I mainly use Gramps Web, but this seems to me to be fundamentally a Gramps data model / evidence modeling question rather than only a UI question.

While reading the earlier discussions around assertions and personas (this post), I realized that several situations I encounter during genealogy research seem closely related to those ideas.

One issue I run into is that many sources do not directly establish facts, but instead contain partial, ambiguous, or indirect evidence that I would like to preserve separately from my final conclusions.

Examples include:

  • census ages implying approximate birth years,
  • uncertain handwriting/transcriptions,
  • variant spellings of names,
  • tentative identification of persons,
  • inferred residences or relationships.

Currently I mostly store these things in citation notes, but that has several limitations:

  • difficult to compare assertions across citations,
  • difficult to revise interpretations later,
  • not queryable,
  • and the distinction between observation, interpretation, and conclusion becomes blurred.

One workflow I encounter occasionally:

A record contains a difficult-to-read name. Initially I may only be comfortable transcribing it as something like:

“Niels Jenss.”

At that stage I do not yet know exactly which Person object this refers to.

Later, after finding additional records, I may conclude that this is actually “Niels Jensen” and link the assertion to a specific person.

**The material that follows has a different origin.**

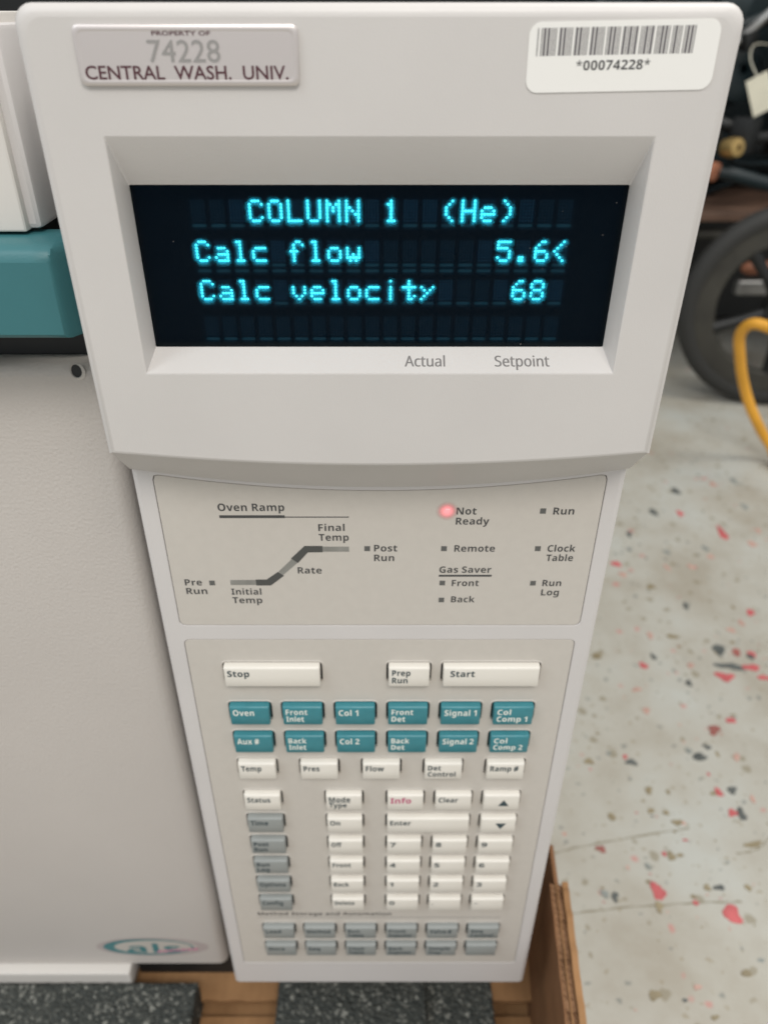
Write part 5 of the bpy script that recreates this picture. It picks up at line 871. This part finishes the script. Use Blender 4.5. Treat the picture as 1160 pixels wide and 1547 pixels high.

What I would ideally like to preserve is:

  • the original transcription/observation,
  • my interpreted reading,
  • the confidence level,
  • and the eventual person linkage,
    without losing the uncertainty or research history.

Similarly for dates:

  • a census age may imply birth year 1837/1838,
  • a marriage record may imply 1838/1839,
  • a death record may state 1836,
  • while a baptism gives a direct date.

I would like all of these source-derived assertions to remain visible and structured, while still allowing one preferred genealogical conclusion.

One thing that especially interests me in the earlier “persona” discussions is the idea of representing source-level or provisional entities before linking them to a final genealogical conclusion.

Sometimes a record clearly refers to a person or event, but I am not yet confident enough to connect it to an existing Person or Event object in my tree.

In those situations, it would be useful to preserve:

  • the source-specific representation,
  • the associated assertions,
  • and the uncertainty,
    before deciding whether it matches an existing person/event or represents a different one.

I am curious:

  • do others encounter similar workflows?
  • are there existing Gramps practices/plugins for this?